### [WRITTEN TASK]
Please output every line of the material as it stands, without the pictures.

◇ ◇ ◇ ◇ ◇

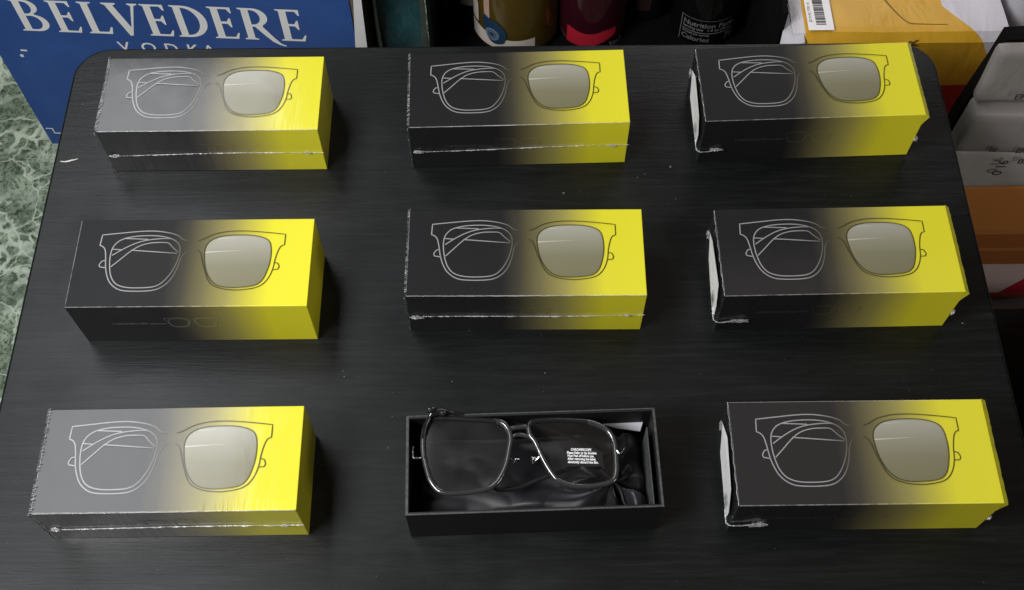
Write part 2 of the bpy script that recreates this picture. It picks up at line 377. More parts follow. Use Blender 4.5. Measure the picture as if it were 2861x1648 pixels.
# ================================================================== EYEWEAR CARTONS
ART = {
 'LO': [(0.4735,0.7471),(0.4462,0.7675),(0.4281,0.8062),(0.3915,0.8403),(0.3425,0.8613),(0.3056,0.867),(0.2563,0.8629),(0.1759,0.8442),(0.1016,0.8254),(0.0988,0.703),(0.1112,0.6894),(0.1236,0.6525),(0.1318,0.5692),(0.1393,0.4533),(0.1517,0.3545),(0.1701,0.2725),(0.2005,0.2104),(0.237,0.1826),(0.3097,0.1774),(0.3641,0.1934),(0.4006,0.2468),(0.4252,0.3279),(0.441,0.434),(0.4508,0.5488),(0.4696,0.6228),(0.4879,0.6441)],
 'LI': [(0.3116,0.8133),(0.3668,0.7989),(0.4095,0.7615),(0.4336,0.7062),(0.4422,0.6315),(0.4386,0.5325),(0.4258,0.4259),(0.4071,0.3362),(0.3826,0.2631),(0.3522,0.2259),(0.3037,0.2148),(0.2431,0.2199),(0.2006,0.2527),(0.1762,0.3133),(0.1608,0.4037),(0.1515,0.5358),(0.1526,0.6521),(0.1667,0.727),(0.1945,0.7768),(0.2439,0.8061)],
 'L1': [(0.2007,0.7817),(0.2992,0.77)],
 'LA': [(0.1576,0.5855),(0.2068,0.668),(0.2561,0.7306),(0.3053,0.7632),(0.3667,0.7772),(0.3973,0.7733)],
 'LB': [(0.1608,0.4531),(0.1945,0.5353),(0.2313,0.6261),(0.2683,0.6921),(0.3113,0.7247),(0.3543,0.7307),(0.3879,0.7235),(0.409,0.6734),(0.4361,0.615)],
 'LC': [(0.1530,0.657),(0.1976,0.6481)],
 'LD': [(0.2344,0.6426),(0.2988,0.6301),(0.4329,0.6018)],
 'LH': [(0.1349,0.5277),(0.1208,0.5196),(0.1116,0.4784),(0.1147,0.4536),(0.1393,0.4418)],
 'RO': [(0.5131,0.7498),(0.5376,0.771),(0.5684,0.812),(0.599,0.8365),(0.6478,0.8556),(0.7205,0.8559),(0.8047,0.8377),(0.8825,0.8147),(0.8821,0.691),(0.8681,0.6748),(0.8583,0.6257),(0.8489,0.5277),(0.8428,0.4139),(0.8293,0.317),(0.8074,0.2446),(0.7771,0.2045),(0.7293,0.1839),(0.6877,0.1808),(0.6402,0.1971),(0.5988,0.2376),(0.5755,0.3025),(0.5584,0.4002),(0.5443,0.4984),(0.533,0.589),(0.5212,0.6304),(0.511,0.6437)],
 'RI': [(0.6836,0.81),(0.744,0.8039),(0.7917,0.775),(0.818,0.725),(0.8284,0.6261),(0.828,0.4953),(0.8185,0.3817),(0.8021,0.2849),(0.7715,0.2287),(0.7118,0.2097),(0.6523,0.2131),(0.6109,0.2456),(0.5817,0.3187),(0.5616,0.4165),(0.5506,0.5312),(0.5474,0.6465),(0.5584,0.7208),(0.5863,0.7751),(0.629,0.8027)],
 'RH': [(0.8482,0.487),(0.8617,0.4787),(0.8682,0.438),(0.8635,0.4089),(0.8426,0.4058)],
}
def carton_mesh(crush=False, wrapped_kind=False):
    L, Wd, H = CL / 2, CW / 2, CH
    bm = bm_box(-L, L, -Wd, Wd, 0, H, 0.00045, 2)
    if crush:     # the long lid edge on the right is pressed into a narrow bevel
        for v in bm.verts:
            if v.co.x > L - 0.0008 and v.co.z > H - 0.0008: v.co.z -= 0.0022
            elif v.co.z > H - 0.0001 and v.co.x > 0: v.co.x = L - 0.0038
    k = 0
    for key in ('LI', 'LO', 'L1', 'LA', 'LB', 'LC', 'LD', 'LH', 'RO', 'RI', 'RH'):
        k += 1; z = H + 0.00010 + k * 0.00004; cl = key in ('LI', 'RI')
        P = [((u - .5) * CL, (w - .5) * CW) for u, w in ART[key]]
        pts = smooth_path(P, cl, 5)
        ribbon(bm, pts, 0.00080 if key[0] == 'L' else 0.00072, cl, lambda p, z=z: (p.x, p.y, z), 1)
        if key == 'RI':
            f = bm.faces.new([bm.verts.new((p.x, p.y, H + 0.00008)) for p in pts]); f.material_index = 2
            if f.normal.z < 0 or True:
                f.normal_update()
                if f.normal.z < 0: f.normal_flip()
    # pale streaks printed on the tinted lens
    for a, bq, c, z in (((0.5496, 0.6217), (0.72, 0.634), (0.5500, 0.6060), H + 0.00013), ((0.600, 0.776), (0.70, 0.780), (0.596, 0.764), H + 0.00014)):
        vs = [bm.verts.new(((p[0] - .5) * CL, (p[1] - .5) * CW, z)) for p in (a, c, bq)]
        bm.faces.new(vs).material_index = 3
    # small drawing and words on the long front side
    yf = -Wd
    def front(p, off): return (p.x, yf - off, p.y)
    cx, cz, sc = -0.0005, 0.0285, 0.285
    for k, key in enumerate(('LO', 'LI', 'RO', 'RI')):
        P = [((u - .5) * CL * sc + cx, (w - .5) * CW * sc + cz) for u, w in ART[key]]
        ribbon(bm, smooth_path(P, key[1] == 'I', 3), 0.0006, key[1] == 'I', lambda p, k=k: front(p, 0.00008 + 0.00004 * k), 5)
    M = Matrix.Translation((-0.0590, yf - 0.0001, 0.0262)) @ Matrix.Rotation(R(90), 4, 'X')
    add_mesh(bm, text_mesh("CHROMESCOPE eyewear", 0.0036), M, 4)
    # pale lid edges, front and left: rubbed paper plus a painted edge highlight
    for x0, x1, y0, y1 in ((-L + .0003, L - (.004 if crush else .0003), -Wd + .0001, -Wd + .00075), (-L + .0001, -L + .0005, -Wd + .0009, Wd - .0005)):
        vs = [bm.verts.new(p) for p in ((x0, y0, H + .00006), (x1, y0, H + .00006), (x1, y1, H + .00006), (x0, y1, H + .00006))]; bm.faces.new(vs).material_index = 6
    return bm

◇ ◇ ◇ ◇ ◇

### [WRITTEN RESPONSE]
Write part 2 of the bpy script that recreates this picture. It picks up at line 377. More parts follow. Use Blender 4.5. Measure the picture as if it were 2861x1648 pixels.
# ================================================================== EYEWEAR CARTONS
ART = {
 'LO': [(0.4735,0.7471),(0.4462,0.7675),(0.4281,0.8062),(0.3915,0.8403),(0.3425,0.8613),(0.3056,0.867),(0.2563,0.8629),(0.1759,0.8442),(0.1016,0.8254),(0.0988,0.703),(0.1112,0.6894),(0.1236,0.6525),(0.1318,0.5692),(0.1393,0.4533),(0.1517,0.3545),(0.1701,0.2725),(0.2005,0.2104),(0.237,0.1826),(0.3097,0.1774),(0.3641,0.1934),(0.4006,0.2468),(0.4252,0.3279),(0.441,0.434),(0.4508,0.5488),(0.4696,0.6228),(0.4879,0.6441)],
 'LI': [(0.3116,0.8133),(0.3668,0.7989),(0.4095,0.7615),(0.4336,0.7062),(0.4422,0.6315),(0.4386,0.5325),(0.4258,0.4259),(0.4071,0.3362),(0.3826,0.2631),(0.3522,0.2259),(0.3037,0.2148),(0.2431,0.2199),(0.2006,0.2527),(0.1762,0.3133),(0.1608,0.4037),(0.1515,0.5358),(0.1526,0.6521),(0.1667,0.727),(0.1945,0.7768),(0.2439,0.8061)],
 'L1': [(0.2007,0.7817),(0.2992,0.77)],
 'LA': [(0.1576,0.5855),(0.2068,0.668),(0.2561,0.7306),(0.3053,0.7632),(0.3667,0.7772),(0.3973,0.7733)],
 'LB': [(0.1608,0.4531),(0.1945,0.5353),(0.2313,0.6261),(0.2683,0.6921),(0.3113,0.7247),(0.3543,0.7307),(0.3879,0.7235),(0.409,0.6734),(0.4361,0.615)],
 'LC': [(0.1530,0.657),(0.1976,0.6481)],
 'LD': [(0.2344,0.6426),(0.2988,0.6301),(0.4329,0.6018)],
 'LH': [(0.1349,0.5277),(0.1208,0.5196),(0.1116,0.4784),(0.1147,0.4536),(0.1393,0.4418)],
 'RO': [(0.5131,0.7498),(0.5376,0.771),(0.5684,0.812),(0.599,0.8365),(0.6478,0.8556),(0.7205,0.8559),(0.8047,0.8377),(0.8825,0.8147),(0.8821,0.691),(0.8681,0.6748),(0.8583,0.6257),(0.8489,0.5277),(0.8428,0.4139),(0.8293,0.317),(0.8074,0.2446),(0.7771,0.2045),(0.7293,0.1839),(0.6877,0.1808),(0.6402,0.1971),(0.5988,0.2376),(0.5755,0.3025),(0.5584,0.4002),(0.5443,0.4984),(0.533,0.589),(0.5212,0.6304),(0.511,0.6437)],
 'RI': [(0.6836,0.81),(0.744,0.8039),(0.7917,0.775),(0.818,0.725),(0.8284,0.6261),(0.828,0.4953),(0.8185,0.3817),(0.8021,0.2849),(0.7715,0.2287),(0.7118,0.2097),(0.6523,0.2131),(0.6109,0.2456),(0.5817,0.3187),(0.5616,0.4165),(0.5506,0.5312),(0.5474,0.6465),(0.5584,0.7208),(0.5863,0.7751),(0.629,0.8027)],
 'RH': [(0.8482,0.487),(0.8617,0.4787),(0.8682,0.438),(0.8635,0.4089),(0.8426,0.4058)],
}
def carton_mesh(crush=False, wrapped_kind=False):
    L, Wd, H = CL / 2, CW / 2, CH
    bm = bm_box(-L, L, -Wd, Wd, 0, H, 0.00045, 2)
    if crush:     # the long lid edge on the right is pressed into a narrow bevel
        for v in bm.verts:
            if v.co.x > L - 0.0008 and v.co.z > H - 0.0008: v.co.z -= 0.0022
            elif v.co.z > H - 0.0001 and v.co.x > 0: v.co.x = L - 0.0038
    k = 0
    for key in ('LI', 'LO', 'L1', 'LA', 'LB', 'LC', 'LD', 'LH', 'RO', 'RI', 'RH'):
        k += 1; z = H + 0.00010 + k * 0.00004; cl = key in ('LI', 'RI')
        P = [((u - .5) * CL, (w - .5) * CW) for u, w in ART[key]]
        pts = smooth_path(P, cl, 5)
        ribbon(bm, pts, 0.00080 if key[0] == 'L' else 0.00072, cl, lambda p, z=z: (p.x, p.y, z), 1)
        if key == 'RI':
            f = bm.faces.new([bm.verts.new((p.x, p.y, H + 0.00008)) for p in pts]); f.material_index = 2
            if f.normal.z < 0 or True:
                f.normal_update()
                if f.normal.z < 0: f.normal_flip()
    # pale streaks printed on the tinted lens
    for a, bq, c, z in (((0.5496, 0.6217), (0.72, 0.634), (0.5500, 0.6060), H + 0.00013), ((0.600, 0.776), (0.70, 0.780), (0.596, 0.764), H + 0.00014)):
        vs = [bm.verts.new(((p[0] - .5) * CL, (p[1] - .5) * CW, z)) for p in (a, c, bq)]
        bm.faces.new(vs).material_index = 3
    # small drawing and words on the long front side
    yf = -Wd
    def front(p, off): return (p.x, yf - off, p.y)
    cx, cz, sc = -0.0005, 0.0285, 0.285
    for k, key in enumerate(('LO', 'LI', 'RO', 'RI')):
        P = [((u - .5) * CL * sc + cx, (w - .5) * CW * sc + cz) for u, w in ART[key]]
        ribbon(bm, smooth_path(P, key[1] == 'I', 3), 0.0006, key[1] == 'I', lambda p, k=k: front(p, 0.00008 + 0.00004 * k), 5)
    M = Matrix.Translation((-0.0590, yf - 0.0001, 0.0262)) @ Matrix.Rotation(R(90), 4, 'X')
    add_mesh(bm, text_mesh("CHROMESCOPE eyewear", 0.0036), M, 4)
    # pale lid edges, front and left: rubbed paper plus a painted edge highlight
    for x0, x1, y0, y1 in ((-L + .0003, L - (.004 if crush else .0003), -Wd + .0001, -Wd + .00075), (-L + .0001, -L + .0005, -Wd + .0009, Wd - .0005)):
        vs = [bm.verts.new(p) for p in ((x0, y0, H + .00006), (x1, y0, H + .00006), (x1, y1, H + .00006), (x0, y1, H + .00006))]; bm.faces.new(vs).material_index = 6
    return bm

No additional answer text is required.